8/6/25

2025 National Book Festival & Great Reads Selections!

The 2025 National Book Festival is Saturday, September 6, 2025!
Discover Great Reads from Great Places with the Roadmap to Reading at the 2025 Library of Congress National Book Festival! The 56 Affiliate Centers for the Book each selected one book for Young Readers and one for Adult Readers to celebrate the people and places around our nation. Visit each stop on the Roadmap to Reading in Hall D of the Walter E. Washington Convention Center in Washington, D.C. from 9 a.m.- 8 p.m., or create your own National Book Festival experience with the Library of Congress online by engaging in virtual author conversations, listening to a podcast, reading the blog, and more!

For a link to the author lineup of more than 90 authors at the festival, click here.

The Center for the Book at the New Hampshire State Library has selected the book, Pitch Perfect and Persistent!: The Musical Debut of Amy Cheney Beach by Caitlin DeLems as our 2025 selection for Young Readers. 

Amy Marcy Cheney was born in Henniker, New Hampshire on September 5, 1867. By the age of four, Amy had composed three waltzes, despite the absence of a piano. Amy began formal piano lessons with her mother at age six, and by age eight the family had moved to Chelsea, Massachusetts to further her musical education. During the course of her lifetime, Amy accomplished many musical firsts, including being the first American woman to compose and publish a symphony. In 1944, Amy Cheney Beach died and is buried with her husband, Dr. Henry Harris Aubrey Beach outside of Boston, Massachusetts.

The Center for the Book at the New Hampshire State Library has selected the book, To Anyone Who Ever Asks: the Life, Music, and Mystery of Connie Converse by Howard Fishman as our 2025 selection for Adult Readers.
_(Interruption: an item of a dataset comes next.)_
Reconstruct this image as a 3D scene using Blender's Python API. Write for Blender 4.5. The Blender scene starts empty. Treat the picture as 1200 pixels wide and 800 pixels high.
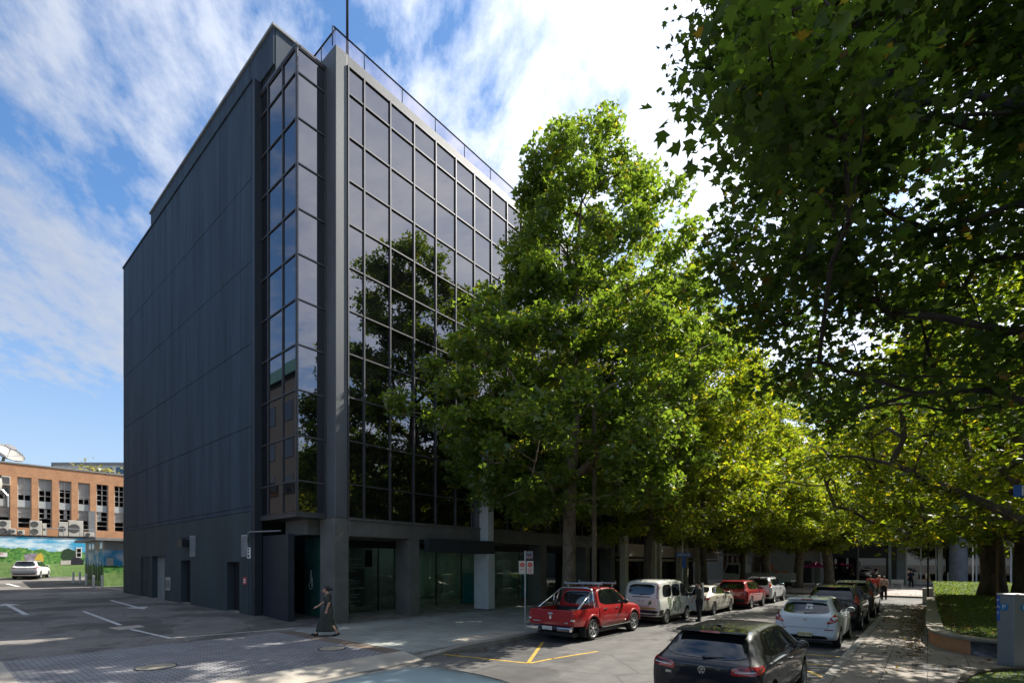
# Dark glass office block on a tree lined street: everything is built in code, metres, street runs along +Y
SKY_STRENGTH, SUN_STRENGTH, EXPOSURE = .10, 4.5, 1.15
CLOUD_LO, CLOUD_MID, CLOUD_HI = .645, .79, 1.0
CLOUD_FAR, CLOUD_NEAR = 3.2, 9.5
import bpy, bmesh, math, random
import numpy as np
from mathutils import Vector, Matrix
from mathutils.bvhtree import BVHTree
from mathutils.geometry import delaunay_2d_cdt
random.seed(7)
SC = bpy.context.scene
COL = SC.collection
R = math.radians
# ------------------------------------------------------------------ camera frame
H = 2.55
F = 580.3
YAW = R(40)
FW = Vector((-math.sin(YAW), math.cos(YAW), 0))
RT = Vector((math.cos(YAW), math.sin(YAW), 0))
CAM = Vector((0, 0, H))
SUN_AZ, SUN_EL = R(17), R(46)
SUNV = Vector((math.sin(SUN_AZ)*math.cos(SUN_EL), math.cos(SUN_AZ)*math.cos(SUN_EL), math.sin(SUN_EL)))

def ray(px, py):
    return FW + RT*((px-600)/F) + Vector((0, 0, (660-py)/F))
def onz(px, py, z=0.0):
    r = ray(px, py); return CAM + r*((z-H)/r.z)
def onx(px, py, X):
    r = ray(px, py); return CAM + r*(X/r.x)
def ony(px, py, Y):
    r = ray(px, py); return CAM + r*(Y/r.y)

def yz(x):
    """height of the rising yard beside the office block"""
    pts = [(-80, 1.6), (-64, 1.3), (-49.4, .75), (-42.8, .53), (-22, .36), (-17.4, .15)]
    if x <= pts[0][0]: return pts[0][1]
    for (a, za), (b, zb) in zip(pts, pts[1:]):
        if x <= b: return za+(zb-za)*(x-a)/(b-a)
    return .15
def ony_ard(px, py):
    z = .4
    for _ in range(30):
        p = onz(px, py, z); z = .5*z+.5*yz(p.x)
    return p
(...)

Elizabeth Eaton “Connie” Converse was born in Laconia, New Hampshire on August 3, 1924, and raised in Concord, New Hampshire. She attended Concord High School, where she was valedictorian. Converse attended Mount Holyoke College in Massachusetts for two years before moving to New York City where she began writing songs. In August 1974, Converse left her family home in search of a new life and was not seen or heard from again. Despite some small success early on in her music career, Connie’s music was not recognized until the 21st century with the release of a song compilation and the publication of this biography.